足りない教員、疲弊する学校現場…それでも採用試験は倍率低下、臨時職員の採用も進まず 「現場の努力はもう限界」頭抱える鹿児島県内

 教員不足が深刻だ。鹿児島県知事選挙でも、複数の候補が教員不足解消や働き方改革を政策に掲げる。県教育委員会はさまざまな方法で募集をかけ、採用試験も条件を見直すなど、人材確保に苦心する。それでも不足を埋めるのは容易でなく、現場は頭を抱えている。

 「教員免許を持っている人、教科の知識や経験がある人に心当たりはありませんか」。ある公立中学校長は5月、PTA総会で保護者に呼びかけた。

 この学校では、年度当初から1人足りない状況が続く。教員免許を持つ人や、免許を持っていなくても特別免許の対象となる人がいれば-。採用するとなると、県教委や市町村教委の選考などが必要だが、わらにもすがる思いだった。

 授業や部活動、校務を、ほかの教職員で分担して補った結果、時間の余裕はなくなった。校長は「1人いないだけで、ここまで影響が出るとは」とこぼす。

 自治体教委の50代職員は「現場の努力だけで探すのは難しい」と振り返る。以前勤務した小学校で、年度途中に病気休職者が出た際、教員経験がある知人らに声をかけたが、色よい返事はもらえなかった。

□■□

 県教委は教員免許が原則必要な職種として、常勤の臨時的任用教員(臨時教員)と非常勤の講師を募集する。校内業務を補助する教員業務支援員や特別支援教育支援員、部活動指導員は免許は不要で、市町村教委が募っている。

 中でも欠かせない存在が臨時教員だ。病気休職や産休、育休などの欠員を補っている。主に担ってきたのは採用試験で再挑戦を目指す人たちだ。しかし、特別支援学級の増加などで正規教員への採用が進み、人手不足につながった。

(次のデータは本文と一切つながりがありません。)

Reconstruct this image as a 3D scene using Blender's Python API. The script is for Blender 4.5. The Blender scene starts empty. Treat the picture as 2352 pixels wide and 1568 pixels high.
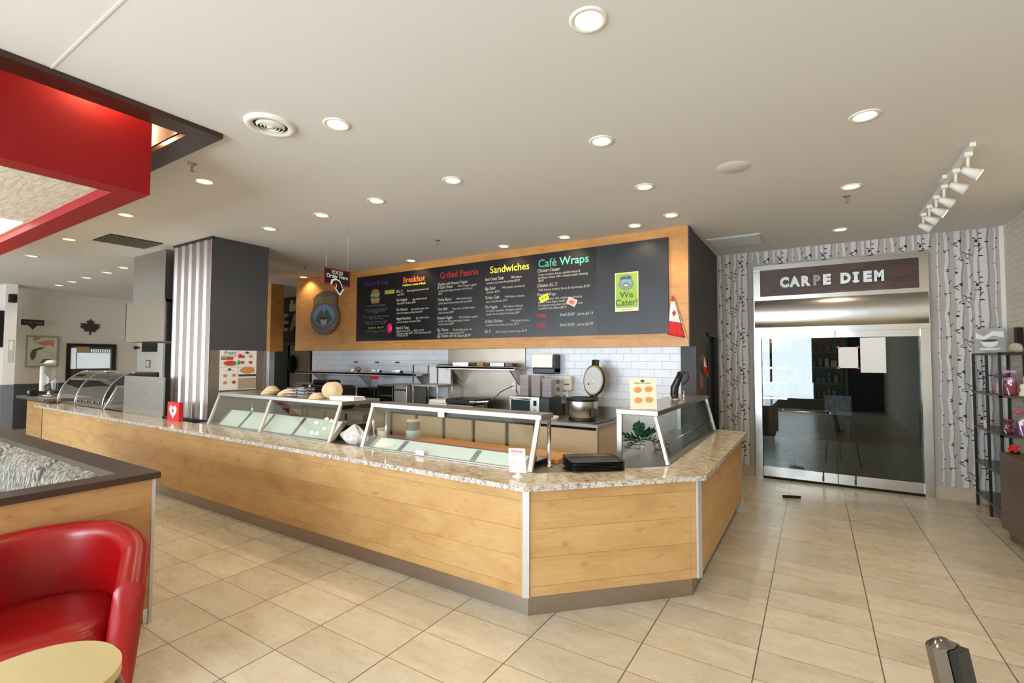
import bpy, bmesh, math, random
from mathutils import Vector, Matrix
random.seed(7)
S = bpy.context.scene
COL = S.collection
PI = math.pi

# ------------------------------------------------------------------ camera
CAM_H = 1.7125
cd = bpy.data.cameras.new('camera')
cam = bpy.data.objects.new('camera', cd); COL.objects.link(cam)
p, y, r = math.radians(2.2054), math.radians(-32.1768), math.radians(0.21045)
Fv = Vector((math.sin(y)*math.cos(p), math.cos(y)*math.cos(p), math.sin(p)))
Rv = Vector((math.cos(y), -math.sin(y), 0)); Uv = Rv.cross(Fv)
R2 = math.cos(r)*Rv + math.sin(r)*Uv; U2 = -math.sin(r)*Rv + math.cos(r)*Uv
cam.matrix_world = Matrix(((R2.x, U2.x, -Fv.x, 0), (R2.y, U2.y, -Fv.y, 0), (R2.z, U2.z, -Fv.z, CAM_H), (0, 0, 0, 1)))
cd.sensor_width = 36; cd.lens = 1103.888/2352*36; cd.clip_start = 0.05; cd.clip_end = 200
S.camera = cam

# ------------------------------------------------------------------ world and daylight
W = bpy.data.worlds.new('world'); S.world = W; W.use_nodes = True
W.node_tree.nodes['Background'].inputs[0].default_value = (0.86, 0.93, 1.0, 1)
W.node_tree.nodes['Background'].inputs[1].default_value = 2.2
S.view_settings.view_transform = 'Standard'; S.view_settings.look = 'None'
S.view_settings.gamma = 1; S.view_settings.exposure = -0.02
S.view_settings.use_curve_mapping = False

def daylight(name, loc, sx, sz, power):
    d = bpy.data.lights.new(name, 'AREA'); d.shape = 'RECTANGLE'; d.size = sx; d.size_y = sz
    d.energy = power; d.color = (0.80, 0.91, 1.0)
    o = bpy.data.objects.new(name, d); COL.objects.link(o)
    o.location = loc; o.rotation_euler = (PI/2+.18, 0, 0)      # faces +Y, into the room
    return o
YB = -4.2                                                   # rear window wall
daylight('daylight', (-13.0, YB-.15, 1.65), 6.6, 2.6, 230)
daylight('daylight', (-6.2, YB-.15, 1.65), 6.0, 2.6, 520)
daylight('daylight', (-1.35, YB-.15, 1.65), 2.6, 2.6, 390)

# ------------------------------------------------------------------ materials
def lin(c):
    return tuple(((v/255)/12.92 if v/255 <= .04045 else ((v/255+.055)/1.055)**2.4) for v in c)
MATS = {}
def nt(name):
    m = bpy.data.materials.new(name); m.use_nodes = True
    t = m.node_tree; b = t.nodes['Principled BSDF']
    return m, t, b
def mat(name, c, rough=.6, metal=0.0, spec=.5, emit=0, alpha=1, coat=0, noise=0, nscale=20, trans=0):
    if name in MATS: return MATS[name]
    m, t, b = nt(name)
    L = lin(c)
    b.inputs['Base Color'].default_value = (*L, 1)
    b.inputs['Roughness'].default_value = rough; b.inputs['Metallic'].default_value = metal
    b.inputs['Specular IOR Level'].default_value = spec
    b.inputs['Coat Weight'].default_value = coat; b.inputs['Coat Roughness'].default_value = .08
    b.inputs['Transmission Weight'].default_value = trans
    if emit:
        b.inputs['Emission Color'].default_value = (*L, 1); b.inputs['Emission Strength'].default_value = emit
    tc = t.nodes.new('ShaderNodeTexCoord'); n = t.nodes.new('ShaderNodeTexNoise')
    n.inputs['Scale'].default_value = nscale; n.inputs['Detail'].default_value = 4
    t.links.new(tc.outputs['Object'], n.inputs['Vector'])
    if not emit:
        mx = t.nodes.new('ShaderNodeMixRGB'); mx.blend_type = 'MULTIPLY'
        mx.inputs['Color1'].default_value = (*L, 1)
        cr = t.nodes.new('ShaderNodeValToRGB')
        k = 1-(noise if noise else .05)
        cr.color_ramp.elements[0].position = .3; cr.color_ramp.elements[0].color = (k, k, k, 1)
        cr.color_ramp.elements[1].position = .7; cr.color_ramp.elements[1].color = (1, 1, 1, 1)
        t.links.new(n.outputs['Fac'], cr.inputs[0]); t.links.new(cr.outputs[0], mx.inputs['Color2'])
        mx.inputs['Fac'].default_value = 1; t.links.new(mx.outputs[0], b.inputs['Base Color'])
    MATS[name] = m
    return m

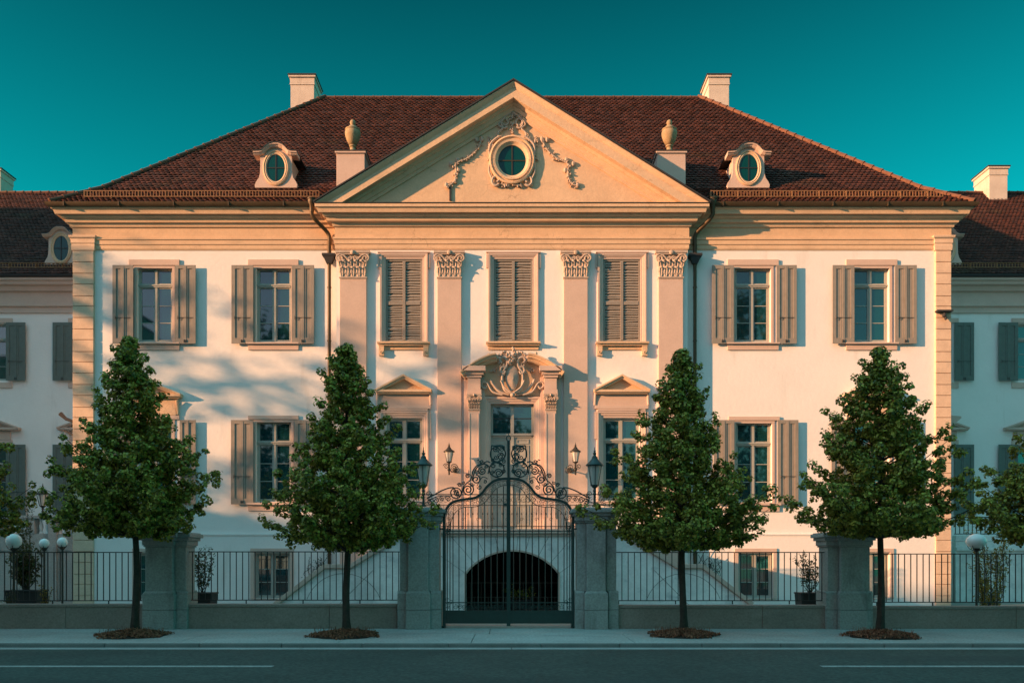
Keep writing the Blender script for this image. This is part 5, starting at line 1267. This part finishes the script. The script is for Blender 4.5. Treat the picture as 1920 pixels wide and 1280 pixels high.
m = MB(); m.box(xa, xb, YS_+.10, YS_+.14, Z(970,YS_), Z(968,YS_)); m.box(xa, xb, YS_+.10, YS_+.13, Z(1001,YS_), Z(999.5,YS_))
x = xa+.05
while x < xb: m.box(x-.012, x+.012, YS_+.105, YS_+.129, Z(999.4,YS_), Z(970.1,YS_)); x += .165
m.build('railing', M['fence'], st2)
def globe(px, py, rpx, Yg, lab, rz=1.0):
    x, z, r_ = X(px,Yg), Z(py,Yg), rpx*Yg/F
    t = thing('globe_lamp', lab, 'lamp', (x, Yg, 0), 'white globe lamps')
    m = MB(); m.lathe((x,Yg,z), [(max(r_*sin(pi*i/14),.004), -r_*rz*cos(pi*i/14)) for i in range(15)], 24); m.build('globe', M['globe'], t, smooth=True)
    m = MB(); m.lathe((x,Yg,0), [(.08,-.03),(.08,.03),(.03,.06),(.028,z-r_*rz-.08),(.05,z-r_*rz-.07),(.09,z-r_*rz),(.05,z-r_*rz+.02)], 12)
    for k in range(5):
        a = 2*pi*k/5; m.tube(smoothpts([(x,Yg,z-r_*rz-.06),(x+cos(a)*r_*.6,Yg+sin(a)*r_*.6,z-r_*rz-.01),(x+cos(a)*r_*.85,Yg+sin(a)*r_*.85,z-r_*rz*.6)],4), .009, 4)
    m.build('lamp_post', M['lampmetal'], t, smooth=True)
globe(26, 1014, 14, 21.2, 'large white globe lamp nearest the left edge'); globe(83, 1018, 9, 24.5, 'small white globe lamp between two others on the left'); globe(117, 1016, 9.5, 25.5, 'white globe lamp nearest the left corner of the mansion')
globe(1831, 1014, 18, 21.2, 'large white globe lamp behind the far right railing', .78)

# ------------------------------------------------------------ the other side of the street (outside the frame; shades the street, reflected in the glass) and shade blocks added on the left
def block(name, label, x0, x1, y0, y1, h, facing=1):
    b = thing(name, label, 'building', ((x0+x1)/2, (y0+y1)/2, 0)); m = MB(); m.box(x0, x1, y0, y1, -.05, h); m.build('wall', M['plaster2'], b)
    m = MB(); cy = (y0+y1)/2; m.add([(x0-.3,y0-.3,h+.003),(x1+.3,y0-.3,h+.003),(x1+.3,y1+.3,h+.003),(x0-.3,y1+.3,h+.003),(x0+3,cy,h+.35),(x1-3,cy,h+.35)], [(0,1,5,4),(1,2,5),(2,3,4,5),(3,0,4),(0,3,2,1)]); m.build('roof', M['tile'], b)
    m = MB(); yy = y1 if facing > 0 else y0
    for i in range(int((x1-x0)/3.2)):
        for j in range(int(h/3.6)):
            xx = x0+1.2+i*3.2; zz = 1.0+j*3.6; m.box(xx, xx+1.2, yy-.02, yy+.03, zz, zz+2)
    m.build('windows', M['glass'], b)
block('opposite_building', 'plain rendered block across the street to the left', -135, -30, -22, -3.2, 20.4)
block('shade_block_low', 'narrow block added left along the street to shade the lower facade', -52, -46.5, 14.2, 19.0, 11.4)  # unseen, added to shade the lower left of the facade
block('shade_block_gap', 'block added between the low and tall shade blocks to stop sun passing', -61.5, -51.1, 19.2, 22.1, 20.8)  # unseen, added to close the gap where sun reached the left side
block('shade_block_tall', 'tall block added further left to shade the left wing', -62, -51, 22.2, 30.5, 25.7)  # unseen, added to keep the left wing in shade
def bigtree(x, y, h, r, zb, label, seed, nc, per, leaf, clr, m='leaf_dark'):
    # built with the same tree builder, in its own metric frame
    Yt = 10.0
    rs = np.random.RandomState(seed); rd = random.Random(seed)
    t = thing('street_tree', label, 'tree', (x, y, 0)); tr = MB(); tr.tube([(x,y,-.1),(x+.1,y,h*.4),(x-.1,y+.1,h*.8)], .22, 9, .06); tr.build('trunk', M['bark'], t, smooth=True)
    lb = MB(); CL = []
    for i in range(40):
        z = zb+(h-zb)*rd.random()*.85; a = rd.uniform(0,2*pi); f_ = (z-zb)/(h-zb); L_ = r*sqrt(max(1-(f_*1.05-.35)**2*1.6, .05))*rd.uniform(.6,1)
        e_ = (x+cos(a)*L_, y+sin(a)*L_, z+L_*.35); lb.tube([(x,y,z-.3),((x+e_[0])/2,(y+e_[1])/2,z+.1*L_),e_], .07, 4, .015); 
        for v in (.5,.75,1): CL.append((x+(e_[0]-x)*v, y+(e_[1]-y)*v, z+L_*.35*v))
    lb.build('branches', M['bark'], t)
    while len(CL) < nc:
        f_ = rd.random(); a = rd.uniform(0,2*pi); rr = r*sqrt(max(1-(f_*1.05-.35)**2*1.6, .02))*rd.random()**.5*(1+.2*sin(3*a+f_*9)); CL.append((x+cos(a)*rr, y+sin(a)*rr, zb+(h-zb)*f_))
    CL = np.array(CL); idx = rs.randint(0, len(CL), nc*per); D = rs.normal(size=(len(idx),3)); leaves_mesh('crown', CL[idx]+D*clr, D+np.array([0,0,.5]), leaf, M[m], t, rs)
bigtree(-45, 18.3, 20.5, 2.4, 10.5, 'slender tree by the low shade block', 70, 170, 10, .16, .13)
bigtree(-41, 16.0, 18.5, 2.6, 9.0, 'small light tree by the low shade block', 71, 210, 11, .16, .13)
for i, (x, y, h, r_) in enumerate([(-21,-14,22,4.2),(-10,-12,13,4),(-2,-14,14,4),(6,-13,13,4),(21,-14,24,4.6)]):
    bigtree(x, y, h, r_, 4.0, 'broad tree across the street, number %s from the left bend' % ['one','two','three','four','five'][i], 80+i, 220, 24, .42, .75)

 「子どもたちの成長を支えるために力を貸してほしい」。3月上旬、県教委の中島靖治課長は県庁で緊急募集の会見を開いた。「新年度までに約2000人の臨時教員が必要」と訴え、特設サイトを開設した。それでも、新学期には臨時教員28人が不足した。

□■□

 新規採用も危機的な状況だ。2017年度採用の試験は230人程度の募集に2317人が受験。倍率10.2倍の狭き門だった。だが、6月16日に始まった25年度試験は、570人程度に対し1146人で倍率2.0倍。日程を約1カ月早めても、下げ止まらなかった。

 文科省は来年の日程をさらに1カ月前倒し、5月11日とする方針を打ち出した。こうした動きに、鹿児島大学の溝口和宏教育学部長は「学業とのバランスがうまく取れるだろうか」と心配する。

 溝口学部長は教員確保には「結婚や子育てで現場を離れていた経験者ら、教育に関心を持つ人材の掘り起こしと、継続的なフォローが不可欠だ」と指摘する。

 人手不足を解消しなければ、働き方改革もおぼつかない。悪循環を断ち切るには、新たな知事のリーダーシップが問われる。